Also I get the regex version about 18% faster than the reduce version.
Same here. There is ~ 20% faster between hash-reduce and hash-regex. I was referring to the array-reduce variant. It is quite fast (for me at least on two machines). To factor out the AMD machine, I tried the three MCE variants on an Intel machine. The CPU has 8 physical cores and 8 logical cores. There was a typo in the array-unpack-reduce example on PM; fixed.

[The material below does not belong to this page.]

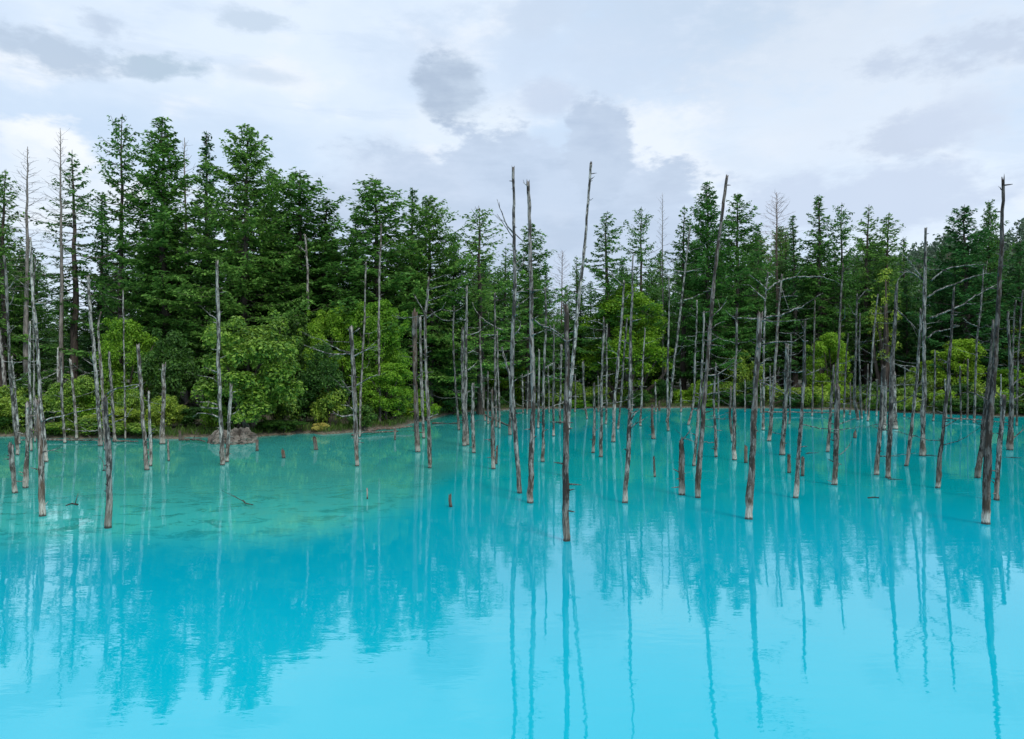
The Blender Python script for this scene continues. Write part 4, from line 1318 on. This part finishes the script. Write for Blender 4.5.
log('small forked stick floating below the silver pole', [(243, 502), (247, 505), (253, 505)], 1.6, 0.35, 0.0, name='floating_stick', cat='stick', zz=0.02)
log('dark stick floating in deep water left of the leaning lone trunk', [(868, 498), (874, 497.5), (879, 498)], 1.8, 0.4, 0.0, name='floating_stick', cat='stick', zz=0.01, twigs=0)
log('pale straw floating right of the close leaning pair', [(888, 479.5), (895, 479.3), (903, 479.6)], 1.0, 1.3, 0.0, name='floating_straw', cat='stick', zz=0.01, twigs=0)
log('pale straw floating right of the long-armed trunk', [(926, 455.5), (932, 455.5), (938, 456)], 1.0, 1.3, 0.0, name='floating_straw', cat='stick', zz=0.01, twigs=0)
log('pale straw floating at the right edge beside the grey trunk', [(1002, 457), (1012, 457.5), (1021, 458.5)], 1.0, 1.3, 0.0, name='floating_straw', cat='stick', zz=0.01, twigs=0)
log('pale straw floating left of the cut-off post', [(806, 454), (812, 453), (820, 452.5)], 1.0, 1.3, 0.0, name='floating_straw', cat='stick', zz=0.01, twigs=0)


def rock(label, px, py, wpx, hpx, dpt, seed):
    rng = np.random.default_rng(seed)
    d = F * CAM_H / (py - CY)
    x = (px - CX) / F * d
    W, H = wpx / F * d / 2, hpx / F * d
    nu, nv = 40, 18
    V, Q = [], []
    k = rng.uniform(0, 6.28, 8)
    for j in range(nv):
        ph = (j / (nv - 1)) * math.pi / 2
        for i in range(nu):
            a = i * 2 * math.pi / nu
            b = 1 + 0.13 * math.sin(3 * a + k[0]) + 0.09 * math.sin(5 * a + k[1] + 3 * ph) + 0.07 * math.sin(9 * a + k[2] - 4 * ph) + rng.normal(0, 0.085)
            hh = 1 + 0.25 * math.sin(2 * a + k[3]) * math.cos(ph) + 0.22 * math.sin(4 * a + k[4]) + rng.normal(0, 0.06)
            V.append((W * b * math.cos(ph) ** 0.6 * math.cos(a), dpt * b * math.cos(ph) ** 0.6 * math.sin(a), -0.3 + (H + 0.3) * math.sin(ph) * hh))
    for j in range(nv - 1):
        for i in range(nu):
            i2 = (i + 1) % nu
            Q.append((j * nu + i, j * nu + i2, (j + 1) * nu + i2, (j + 1) * nu + i))
    add("rock", mesh_np("rock", V, [(4, Q, 0)], [M_ROCK], False), None, (x, d, 0), label=label, category="rock")


rock('grey-brown rock at the waterline under the big round bush, left hump', 221, 442.5, 27, 10, 0.8, 3)
rock('paler right hump of the rock at the waterline under the big round bush', 240, 443, 30, 11, 0.9, 4)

Update: Added Array ForLoop results.
# C++ without fast_io
# https://www.perlmonks.org/?node_id=11152156
$ ./rtoa-pgatram-fixed t1.txt >f.tmp
read_input_files : 3999000 items
read file time : 0.213 secs
roman_to_dec time : 0.120 secs
output time : 0.809 secs
total time : 1.142 secs
# MCE Hash Reduce
# https://www.perlmonks.org/?node_id=11152073
# $output .= reduce { $a+$b-$a%$b*2 } @rtoa{ split //, uc($_) };
$ perl rtoa-mce-hash-reduce.pl t1.txt >m.tmp
rtoa pgatram start
time 1.245 secs
# MCE Hash Regex
# https://www.perlmonks.org/?node_id=11152160
# $output .= sum @r2d{ (lc $_) =~ /$re/go };
$ perl rtoa-mce-hash-regex.pl t1.txt >m.tmp
rtoa pgatram start
time 0.952 secs
# MCE Array Reduce
# https://www.perlmonks.org/?node_id=11152119
# $output .= reduce { $a+$b-$a%$b*2 } @rtoa[ unpack 'c*', uc($_) ];
$ perl rtoa-mce-array-reduce.pl t1.txt >m.tmp
rtoa pgatram start
time 0.657 secs
# MCE Array ForLoop
# https://www.perlmonks.org/?node_id=11152168
$ perl rtoa-mce-array-forloop.pl t1.txt >m.tmp
rtoa pgatram start
time 0.533 secs
I'm unable to build fast_io as the compiler on the mac lacks -std=c++20 support. I need to update the toolchain.
Apple clang version 11.0.3 (clang-1103.0.32.62)
error: invalid value 'c++20' in '-std=c++20'
From this session, it does not require a big box for Perl consuming many CPU cores to reach C++.